There is, however, a big difference. Joe Lieberman is a member of a religious minority. When he invokes his Jewish faith, he is expressing his own beliefs and explaining them to those who may not understand them. There is no implication that his observance ought to be shared by his audience, and hence no cause for concern on the part of any other religious group.

When a religious Christian express his faith in a public, political setting, none of this is a given. For one thing, Christianity is a proselytizing religion; it seeks converts. For some, it means a belief that, as George W. Bush once said, Jews aren’t eligible for entry into the kingdom of heaven. On the far right, there are people who do not accept the separation of church and state, who think America should be a Christian nation, and that Christian prayers belong in public classrooms. For this reason, it’s incumbent upon Christian politicians who want to invoke their god to also make clear that they don’t seek to impose their views. For many Jews in this country, Christian prejudice and discrimination are recent historical memories.
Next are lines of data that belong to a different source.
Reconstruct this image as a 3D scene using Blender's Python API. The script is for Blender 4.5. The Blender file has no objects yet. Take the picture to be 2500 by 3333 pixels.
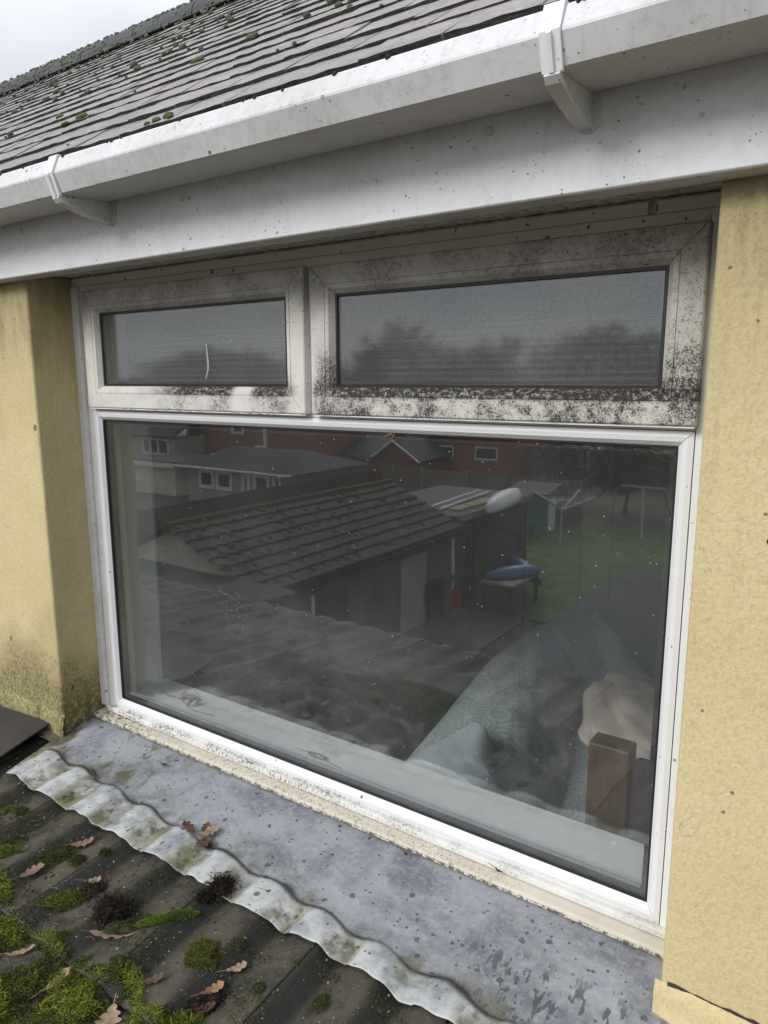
import bpy, math, random
import numpy as np
from mathutils import Vector, noise as mnoise
from math import sin, cos, pi, radians, sqrt
random.seed(7); rng = np.random.default_rng(7)
SC = bpy.context.scene
COL = SC.collection

# ---------------------------------------------------------------- camera, sky, light, exposure
cd = bpy.data.cameras.new('camera'); cam = bpy.data.objects.new('camera', cd); COL.objects.link(cam)
cam.location = (0, -1.4, 0); cam.rotation_euler = (radians(79.7245), radians(0.1314), radians(34.6261))
cd.sensor_fit = 'VERTICAL'; cd.sensor_height = 36; cd.sensor_width = 27; cd.lens = 25.617
cd.clip_start = 0.01; cd.clip_end = 2000
SC.camera = cam
SUN_EL, SUN_AZ = radians(34), radians(203)      # azimuth clockwise from +y: in front of the wall, to the left
w = bpy.data.worlds.new("World"); SC.world = w; w.use_nodes = True
nt = w.node_tree; nt.nodes.clear()
def wn(t, **k):
    n = nt.nodes.new(t)
    for a, b in k.items(): setattr(n, a, b)
    return n
wo = wn('ShaderNodeOutputWorld'); bg = wn('ShaderNodeBackground'); nt.links.new(bg.outputs[0], wo.inputs[0])
sky = wn('ShaderNodeTexSky', sky_type='NISHITA', sun_disc=False); sky.sun_elevation = SUN_EL; sky.sun_rotation = SUN_AZ
tc = wn('ShaderNodeTexCoord'); sx = wn('ShaderNodeSeparateXYZ'); nt.links.new(tc.outputs['Generated'], sx.inputs[0])
mx = wn('ShaderNodeMath', operation='MAXIMUM'); nt.links.new(sx.outputs[2], mx.inputs[0]); mx.inputs[1].default_value = 0
gr = wn('ShaderNodeMath', operation='MULTIPLY_ADD'); nt.links.new(mx.outputs[0], gr.inputs[0]); gr.inputs[1].default_value = 0.70; gr.inputs[2].default_value = 0.38
nz_ = wn('ShaderNodeTexNoise'); nz_.inputs['Scale'].default_value = 2.6; nz_.inputs['Detail'].default_value = 4; nz_.inputs['Distortion'].default_value = .5
mp = wn('ShaderNodeMapping'); mp.inputs['Scale'].default_value = (1, 1, 2.4); nt.links.new(tc.outputs['Generated'], mp.inputs[0]); nt.links.new(mp.outputs[0], nz_.inputs['Vector'])
cr = wn('ShaderNodeValToRGB'); nt.links.new(nz_.outputs[0], cr.inputs[0])
cr.color_ramp.elements[0].position = .32; cr.color_ramp.elements[0].color = (.80, .85, .95, 1)
cr.color_ramp.elements[1].position = .66; cr.color_ramp.elements[1].color = (1.12, 1.13, 1.16, 1)
m1 = wn('ShaderNodeVectorMath', operation='SCALE'); nt.links.new(cr.outputs[0], m1.inputs[0]); nt.links.new(gr.outputs[0], m1.inputs['Scale'])
m2 = wn('ShaderNodeVectorMath', operation='SCALE'); nt.links.new(m1.outputs[0], m2.inputs[0]); m2.inputs['Scale'].default_value = 11.5
hs = wn('ShaderNodeHueSaturation'); hs.inputs['Saturation'].default_value = .35; nt.links.new(sky.outputs[0], hs.inputs['Color'])
mxs = wn('ShaderNodeMix', data_type='RGBA'); mxs.inputs[0].default_value = .88
nt.links.new(hs.outputs[0], mxs.inputs[6]); nt.links.new(m2.outputs[0], mxs.inputs[7]); nt.links.new(mxs.outputs[2], bg.inputs[0])
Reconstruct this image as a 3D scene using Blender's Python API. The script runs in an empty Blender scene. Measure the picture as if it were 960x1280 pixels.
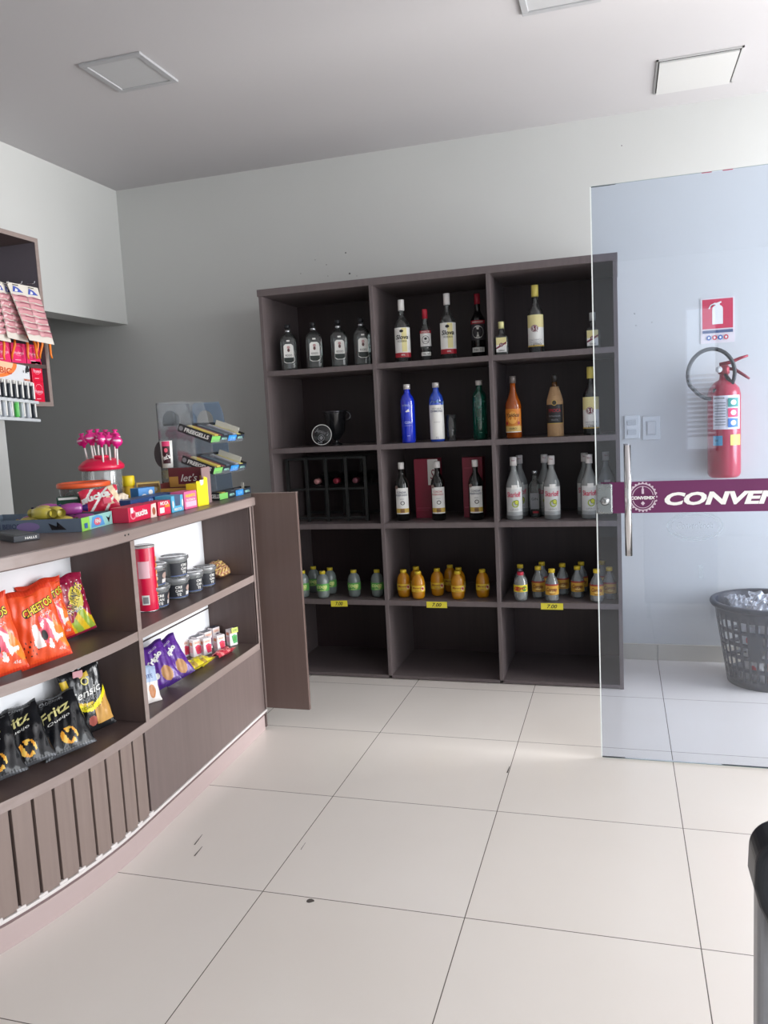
import bpy, bmesh, math, random
from mathutils import Vector, Matrix
random.seed(7)
PI = math.pi
C = bpy.context.scene.collection
sc = bpy.context.scene

# ------------------------------------------------------------------ camera
FPX = 995.1
CAM = Vector((1.7382, -3.7804, 1.3195))
RGT = Vector((0.95820, 0.28149, -0.05101))
UPV = Vector((0.01607, 0.12506, 0.99202))
FWD = Vector((-0.28564, 0.95138, -0.11530))
cd = bpy.data.cameras.new('camera'); cam = bpy.data.objects.new('camera', cd); C.objects.link(cam)
cd.sensor_fit = 'HORIZONTAL'; cd.sensor_width = 36; cd.lens = 36 * FPX / 960
cd.clip_start = 0.05
cam.matrix_world = Matrix(((RGT.x, UPV.x, -FWD.x, CAM.x), (RGT.y, UPV.y, -FWD.y, CAM.y), (RGT.z, UPV.z, -FWD.z, CAM.z), (0, 0, 0, 1)))
sc.camera = cam

def ray(px, py):
    return RGT * ((px - 480) / FPX) - UPV * ((py - 640) / FPX) + FWD
def at(axis, val, px, py):
    d = ray(px, py); t = (val - CAM[axis]) / d[axis]; return CAM + d * t

# ------------------------------------------------------------------ light
w = bpy.data.worlds.new('sky'); sc.world = w; w.use_nodes = True
wb = w.node_tree.nodes['Background']
wb.inputs[0].default_value = (0.86, 0.93, 1.0, 1); wb.inputs[1].default_value = 2.0
def area(name, loc, rot, sx, sy, power, col=(0.93, 0.97, 1.0)):
    l = bpy.data.lights.new(name, 'AREA'); l.shape = 'RECTANGLE'; l.size = sx; l.size_y = sy
    l.energy = power; l.color = col
    o = bpy.data.objects.new(name, l); C.objects.link(o); o.location = loc; o.rotation_euler = rot
    return o
SX = 4.30       # shop front plane
area('daylight_entrance', (SX + 0.06, -0.62, 1.30), (0, PI / 2, 0), 2.1, 2.0, 172, (1.0, 0.985, 0.98))
area('daylight_front', (SX + 0.06, -3.8, 1.45), (0, PI / 2, 0), 2.3, 3.6, 56, (1.0, 0.985, 0.98))
sc.view_settings.view_transform = 'Standard'
try: sc.view_settings.look = 'None'
except Exception: pass
sc.view_settings.gamma = 1; sc.view_settings.use_curve_mapping = False
sc.view_settings.exposure = 0.15

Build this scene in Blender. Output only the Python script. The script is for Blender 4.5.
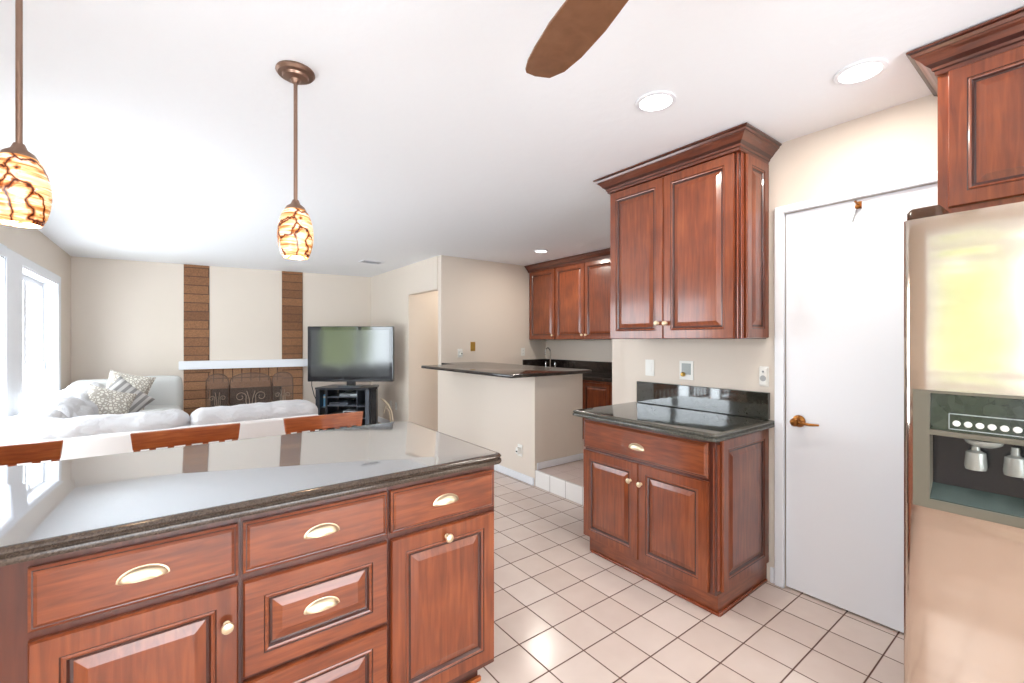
import bpy, bmesh, math, random
from mathutils import Vector, Matrix, noise

for o in list(bpy.data.objects):
    bpy.data.objects.remove(o)
S = bpy.context.scene
COL = S.collection
PI = math.pi

# ------------------------------------------------------------------ camera, world, exposure
YAW = math.atan((512 - 175) / 445.0)
cd = bpy.data.cameras.new('camera'); cam = bpy.data.objects.new('camera', cd); COL.objects.link(cam)
cam.location = (0, 0, 1.375)
cam.rotation_euler = (PI / 2, 0, -YAW)
cd.sensor_width = 36; cd.sensor_fit = 'HORIZONTAL'
cd.lens = 445 / 1024 * 36
cd.shift_y = -1.5 / 1024
cd.clip_start = 0.02
S.camera = cam

w = bpy.data.worlds.new('sky'); S.world = w; w.use_nodes = True
bg = w.node_tree.nodes['Background']
bg.inputs[0].default_value = (0.86, 0.94, 1.0, 1); bg.inputs[1].default_value = 12.0
S.view_settings.view_transform = 'Standard'
S.view_settings.look = 'None'
S.view_settings.gamma = 1
S.view_settings.use_curve_mapping = False
S.view_settings.exposure = -0.22

def area(name, loc, rot, sx, sy, power, color=(1, 1, 1), portal=False):
    l = bpy.data.lights.new(name, 'AREA'); l.shape = 'RECTANGLE'; l.size = sx; l.size_y = sy
    l.energy = power; l.color = color
    if portal: l.cycles.is_portal = True
    o = bpy.data.objects.new(name, l); COL.objects.link(o)
    o.location = loc; o.rotation_euler = rot
    return o
# daylight portals in the real window openings
area('portal', (-1.20, 6.50, 1.1), (0, -PI / 2, 0), 1.9, 1.6, 1, portal=True)
area('portal', (-1.20, 4.25, 1.1), (0, -PI / 2, 0), 1.9, 2.0, 1, portal=True)
area('portal', (-1.20, 0.35, 1.58), (0, -PI / 2, 0), 1.15, 1.3, 1, portal=True)
area('portal', (0.80, -2.70, 1.1), (PI / 2, 0, 0), 3.0, 2.1, 1, portal=True)

# ------------------------------------------------------------------ materials
def mat(name, color, rough=0.5, metal=0.0, **kw):
    m = bpy.data.materials.new(name); m.use_nodes = True
    p = m.node_tree.nodes['Principled BSDF']
    p.inputs['Base Color'].default_value = (*color, 1)
    p.inputs['Roughness'].default_value = rough
    p.inputs['Metallic'].default_value = metal
    for k, v in kw.items():
        p.inputs[k.replace('_', ' ')].default_value = v
    return m
def N(m, t, **kw):
    n = m.node_tree.nodes.new(t)
    for k, v in kw.items(): setattr(n, k, v)
    return n
def L(m, a, b): m.node_tree.links.new(a, b)
def P(m): return m.node_tree.nodes['Principled BSDF']
def ramp(m, stops):
    r = N(m, 'ShaderNodeValToRGB'); e = r.color_ramp.elements
    while len(e) < len(stops): e.new(0.5)
    for i, (p, c) in enumerate(stops): e[i].position = p; e[i].color = (*c, 1)
    return r
def texco(m, scale=(1, 1, 1), world=False):
    mp = N(m, 'ShaderNodeMapping'); mp.inputs['Scale'].default_value = scale
    if world:
        g = N(m, 'ShaderNodeNewGeometry'); L(m, g.outputs['Position'], mp.inputs[0])
    else:
        t = N(m, 'ShaderNodeTexCoord'); L(m, t.outputs['Object'], mp.inputs[0])
    return mp.outputs[0]
def bump(m, sock, strength, dist=0.01):
    b = N(m, 'ShaderNodeBump'); b.inputs['Strength'].default_value = strength; b.inputs['Distance'].default_value = dist
    L(m, sock, b.inputs['Height']); L(m, b.outputs[0], P(m).inputs['Normal'])
def srgb(r, g, b):
    f = lambda c: (c / 255 / 12.92) if c / 255 <= 0.04045 else ((c / 255 + 0.055) / 1.055) ** 2.4
    return (f(r), f(g), f(b))

def plaster(name, c, s=0.12):
    m = mat(name, c, 0.75)
    n = N(m, 'ShaderNodeTexNoise'); n.inputs['Scale'].default_value = 14; n.inputs['Detail'].default_value = 5
    L(m, texco(m, world=True), n.inputs[0]); bump(m, n.outputs[0], s, 0.01)
    return m
M_wall = plaster('beige_paint', srgb(228, 216, 203))
M_ceil = plaster('ceiling_paint', srgb(248, 250, 253), 0.2)
M_white = mat('white_gloss_paint', srgb(238, 240, 245), 0.35)
M_plastic = mat('white_plastic', srgb(240, 238, 232), 0.35)
M_dark = mat('black_plastic', (0.012, 0.012, 0.014), 0.25)

def wood(name, stretch, c1, c2, c3, rough=0.28, coat=0.6, scale=1.0):
    m = mat(name, c2, rough); p = P(m)
    p.inputs['Coat Weight'].default_value = coat; p.inputs['Coat Roughness'].default_value = 0.12
    v = texco(m, stretch, world=True)
    n = N(m, 'ShaderNodeTexNoise'); n.inputs['Scale'].default_value = 6 * scale; n.inputs['Detail'].default_value = 6
    n.inputs['Distortion'].default_value = 0.6
    L(m, v, n.inputs[0])
    n2 = N(m, 'ShaderNodeTexNoise'); n2.inputs['Scale'].default_value = 5; n2.inputs['Detail'].default_value = 2
    L(m, texco(m, (1, 1, 1), world=True), n2.inputs[0])
    mx = N(m, 'ShaderNodeMix'); mx.data_type = 'FLOAT'; mx.inputs[0].default_value = 0.4
    L(m, n.outputs[0], mx.inputs[2]); L(m, n2.outputs[0], mx.inputs[3])
    r = ramp(m, [(0.32, c1), (0.5, c2), (0.68, c3)]); L(m, mx.outputs[0], r.inputs[0])
    L(m, r.outputs[0], p.inputs['Base Color'])
    return m
CH = (srgb(96, 42, 19), srgb(124, 59, 29), srgb(147, 77, 40))
M_cv = wood('cherry_vertical', (9, 9, 0.7), *CH)
M_ch = wood('cherry_horizontal', (1.2, 1.2, 12), *CH)
M_glaze = mat('dark_glaze', srgb(62, 24, 14), 0.3, Coat_Weight=0.5)
M_frame_shade = wood('cherry_frame_gap_shade', (9, 9, 0.7), srgb(66, 28, 18), srgb(84, 38, 25), srgb(98, 48, 32))  # cherry darkened so the gaps between fronts carry deep shade
M_crown = wood('cherry_crown', (1.2, 1.2, 12), srgb(74, 32, 18), srgb(98, 45, 25), srgb(118, 58, 33))
M_edge = mat('cherry_edge', srgb(128, 60, 34), 0.25, Coat_Weight=0.6)
M_stool = wood('honey_oak', (1.2, 1.2, 14), srgb(134, 62, 24), srgb(162, 82, 34), srgb(186, 108, 52), 0.35, 0.4)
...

Lest they seem hypocritical, religious minorities should play by the same rules they apply to the majority. It’s not reasonable to insist that politicians keep their faith to themselves. That would make it virtually impossible for a Joe Lieberman–or a George W. Bush, or an Al Gore, for that matter–to explain to the country who he is. What is reasonable, however, to ask is that such expressions always come with a clear caveat: These are my views. I do not assume that they are yours.